The proposed 4.28 per cent increase in Nelson Hydro means we will pay 27 per cent more than a BC Hydro customer. The public PR says the arithmetic average increase since 2009 is 3.88 per cent. They won’t say compounded, it’s 48.7 per cent more. The Fortis increase is 2.76 per cent.
Nelson had the first hydro electric plant in BC, paid for decades ago. Once we had the cheapest power in North America.
BC Hydro’s basic fee $10 per month, ours is almost $16 per month. In a 2012 rate increase submission Nelson Hydro said, “to encourage conservation, increases should only be applied to power.” From 2010 going from $10 to $16 basic encourages conservation?
City financials since 2009 show hydro revenues at about $4.4-million per year. Where does the money go?
Could it be the Selkirk College Tenth Street Campus geothermal heating project that doesn’t work — students have to put electric heaters in their rooms. The solar garden, pitched as being funded by those opting in, you and I are paying for most of it. Maybe Nelson fiber, yes the city is in the Internet business competing with Shaw and Telus, but they have no customers, just employees!
The upcoming biomass boiler, burning wood to heat hot water to heat buildings is estimated to cost $6 million. That will make the solar garden and Nelson fiber projects look like a tea party.

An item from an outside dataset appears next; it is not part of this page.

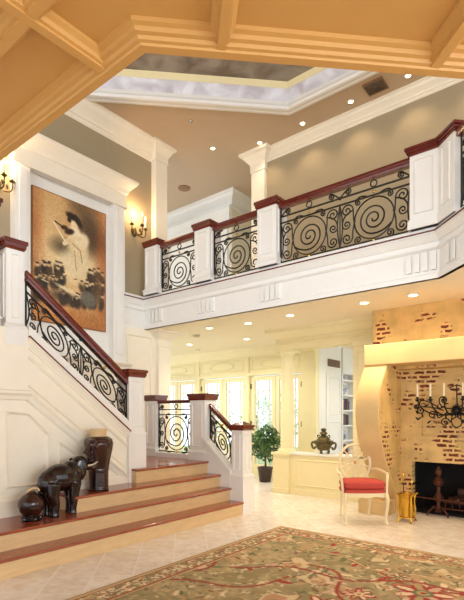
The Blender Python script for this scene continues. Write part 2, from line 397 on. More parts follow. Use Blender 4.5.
# upper flight behind the panelled wall, rising towards the camera
n = 9; rise = (2.13-4*H)/n; run = (3.80-2.44)/n*1.0
for k in range(n-1):
    y1 = 3.80-run*k; z = 4*H+rise*(k+1)
    MB().box(-4.84,-6.29,y1-run,y1,3*H,z-.03).build('riser','maple',ST)
    MB().box(-4.84,-6.29,y1-run,y1+.025,z-.03,z).build('tread','tread',ST)
MB().box(-4.84,-6.29,1.0,2.46,1.95,2.13).build('landing_floor','tread',ST)
for k in range(7):
    y1 = 1.28-run*k*1.4; z = 2.13+.18*(k+1)
    MB().box(-4.86,-6.29,y1-run*1.4,y1+.02,z-.18,z).build('tread','tread',ST)
# panelled stair wall
zr = lambda y: 2.232-.775*(y-2.451)
w = MB().prism([(1.0,0),(3.90,0),(3.90,1.12),(3.776,zr(3.776)-.02),(2.43,zr(2.43)-.02),(2.43,2.25),(1.0,2.25)],-4.84,-4.78,'x')
struct(w.build('wall_stair','cream'))
w = MB().box(-4.85,-4.74,-.6,2.445,1.61,2.30); struct(w.build('wall_stair','cream'))
w = MB().box(-4.95,-4.85,-.6,1.0,.35,2.3).build('wall_stair','cream'); struct(w)
def slope_band(b, off0, off1, x0, x1, y0=2.445, y1=3.776, f=zr):
    b.prism([(y0,f(y0)+off0),(y1,f(y1)+off0),(y1,f(y1)+off1),(y0,f(y0)+off1)], x0, x1, 'x')
b = MB(); slope_band(b,.0,.11,-4.86,-4.725); struct(b.build('trim_16','white'))
b = MB(); slope_band(b,-.022,.0,-4.86,-4.70); struct(b.build('trim_17','cherry'))
def slope_prof(b, prof, y0=2.445, y1=3.776, f=zr):
    n=len(prof); vs=[(x,y0,f(y0)+o) for x,o in prof]+[(x,y1,f(y1)+o) for x,o in prof]
    b.add(vs,[tuple(range(n)),tuple(range(n,2*n))[::-1]]+[(k,(k+1)%n,n+(k+1)%n,n+k) for k in range(n)])
b = MB()
slope_prof(b,[(-4.86,-.022),(-4.705,-.022),(-4.705,-.038),(-4.72,-.045),(-4.755,-.10),(-4.755,-.115),(-4.768,-.12),(-4.768,-.185),(-4.742,-.192),(-4.738,-.202),(-4.752,-.225),(-4.768,-.232),
 (-4.768,-.49),(-4.750,-.495),(-4.750,-.51),(-4.768,-.52),(-4.768,-.575),(-4.725,-.582),(-4.715,-.592),(-4.715,-.602),(-4.735,-.625),(-4.752,-.67),(-4.765,-.685),(-4.79,-.695),(-4.86,-.695)])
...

It’s time for a Nelson Hydro audit, no friendly faces, arms length experts with no expectation of future work with the city. If you agree, contact the mayor and city council and tell them, or if you live outside the city, your regional directors.
As a city resident I can only complain to the mayor and council. A Fortis or BC Hydro customer has intervenor status with the BC Utilities Commission, with access to free legal and other experts to ensure increases are legitimate. Half of Nelson hydro customers are outside the city under the jurisdiction of the BC Utilities Commission. Talk to your regional directors, ask for an audit of Nelson hydro to ensure rate increases aren’t just your hidden tax to the city. Chelan county south of us has their own dam, they pay 3c/kWh, and it’s run by a board of directors for the benefit of the community. We need that.